_GIVEN TASK_
Restate word for word the lines that begin the listing and end with the line holding "o['label'] = 'white".

_GIVEN RECORDS_

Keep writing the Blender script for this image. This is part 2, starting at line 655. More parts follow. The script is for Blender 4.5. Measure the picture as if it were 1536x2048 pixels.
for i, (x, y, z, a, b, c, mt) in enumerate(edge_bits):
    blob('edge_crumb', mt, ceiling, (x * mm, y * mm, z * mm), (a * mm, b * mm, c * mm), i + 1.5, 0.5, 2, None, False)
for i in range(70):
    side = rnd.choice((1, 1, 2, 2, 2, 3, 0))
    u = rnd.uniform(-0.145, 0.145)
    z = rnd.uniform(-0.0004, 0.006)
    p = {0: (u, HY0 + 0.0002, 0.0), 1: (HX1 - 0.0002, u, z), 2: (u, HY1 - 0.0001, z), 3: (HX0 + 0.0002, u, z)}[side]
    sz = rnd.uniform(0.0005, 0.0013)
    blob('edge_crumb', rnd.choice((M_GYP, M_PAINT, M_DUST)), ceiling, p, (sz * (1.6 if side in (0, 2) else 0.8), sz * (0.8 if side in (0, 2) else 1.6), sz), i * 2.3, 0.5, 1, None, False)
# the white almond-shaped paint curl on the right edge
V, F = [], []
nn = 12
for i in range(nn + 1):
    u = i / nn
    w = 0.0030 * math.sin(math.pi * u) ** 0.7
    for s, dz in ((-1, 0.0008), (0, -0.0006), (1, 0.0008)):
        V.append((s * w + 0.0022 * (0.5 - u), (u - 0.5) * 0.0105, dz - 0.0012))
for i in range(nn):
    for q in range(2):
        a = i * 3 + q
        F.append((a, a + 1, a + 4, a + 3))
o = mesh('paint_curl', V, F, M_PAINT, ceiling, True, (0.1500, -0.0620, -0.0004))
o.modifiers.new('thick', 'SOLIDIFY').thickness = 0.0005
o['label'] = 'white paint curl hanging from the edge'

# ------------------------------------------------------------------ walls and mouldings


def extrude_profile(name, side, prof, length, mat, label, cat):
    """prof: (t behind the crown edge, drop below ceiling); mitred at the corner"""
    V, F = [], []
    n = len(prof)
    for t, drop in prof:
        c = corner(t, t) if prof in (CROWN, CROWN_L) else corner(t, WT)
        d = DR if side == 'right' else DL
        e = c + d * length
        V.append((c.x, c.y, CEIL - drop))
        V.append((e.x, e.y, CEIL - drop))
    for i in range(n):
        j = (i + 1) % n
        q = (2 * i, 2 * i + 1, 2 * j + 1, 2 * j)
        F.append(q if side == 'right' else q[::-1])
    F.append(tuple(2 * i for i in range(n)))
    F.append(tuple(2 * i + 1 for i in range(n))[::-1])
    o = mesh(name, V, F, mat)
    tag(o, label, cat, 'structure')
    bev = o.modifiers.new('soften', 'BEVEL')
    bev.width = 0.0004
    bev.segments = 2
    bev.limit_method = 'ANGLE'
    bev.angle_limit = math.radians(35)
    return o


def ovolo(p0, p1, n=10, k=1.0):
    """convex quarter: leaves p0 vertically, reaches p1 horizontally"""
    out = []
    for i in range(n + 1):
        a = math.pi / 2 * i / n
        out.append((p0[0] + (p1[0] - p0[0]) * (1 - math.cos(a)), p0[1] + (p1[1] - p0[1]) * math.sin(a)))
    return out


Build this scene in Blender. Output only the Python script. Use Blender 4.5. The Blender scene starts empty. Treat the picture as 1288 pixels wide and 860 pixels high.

_ANSWER IN FULL_
Keep writing the Blender script for this image. This is part 2, starting at line 655. More parts follow. The script is for Blender 4.5. Measure the picture as if it were 1536x2048 pixels.
for i, (x, y, z, a, b, c, mt) in enumerate(edge_bits):
    blob('edge_crumb', mt, ceiling, (x * mm, y * mm, z * mm), (a * mm, b * mm, c * mm), i + 1.5, 0.5, 2, None, False)
for i in range(70):
    side = rnd.choice((1, 1, 2, 2, 2, 3, 0))
    u = rnd.uniform(-0.145, 0.145)
    z = rnd.uniform(-0.0004, 0.006)
    p = {0: (u, HY0 + 0.0002, 0.0), 1: (HX1 - 0.0002, u, z), 2: (u, HY1 - 0.0001, z), 3: (HX0 + 0.0002, u, z)}[side]
    sz = rnd.uniform(0.0005, 0.0013)
    blob('edge_crumb', rnd.choice((M_GYP, M_PAINT, M_DUST)), ceiling, p, (sz * (1.6 if side in (0, 2) else 0.8), sz * (0.8 if side in (0, 2) else 1.6), sz), i * 2.3, 0.5, 1, None, False)
# the white almond-shaped paint curl on the right edge
V, F = [], []
nn = 12
for i in range(nn + 1):
    u = i / nn
    w = 0.0030 * math.sin(math.pi * u) ** 0.7
    for s, dz in ((-1, 0.0008), (0, -0.0006), (1, 0.0008)):
        V.append((s * w + 0.0022 * (0.5 - u), (u - 0.5) * 0.0105, dz - 0.0012))
for i in range(nn):
    for q in range(2):
        a = i * 3 + q
        F.append((a, a + 1, a + 4, a + 3))
o = mesh('paint_curl', V, F, M_PAINT, ceiling, True, (0.1500, -0.0620, -0.0004))
o.modifiers.new('thick', 'SOLIDIFY').thickness = 0.0005
o['label'] = 'white paint curl hanging from the edge'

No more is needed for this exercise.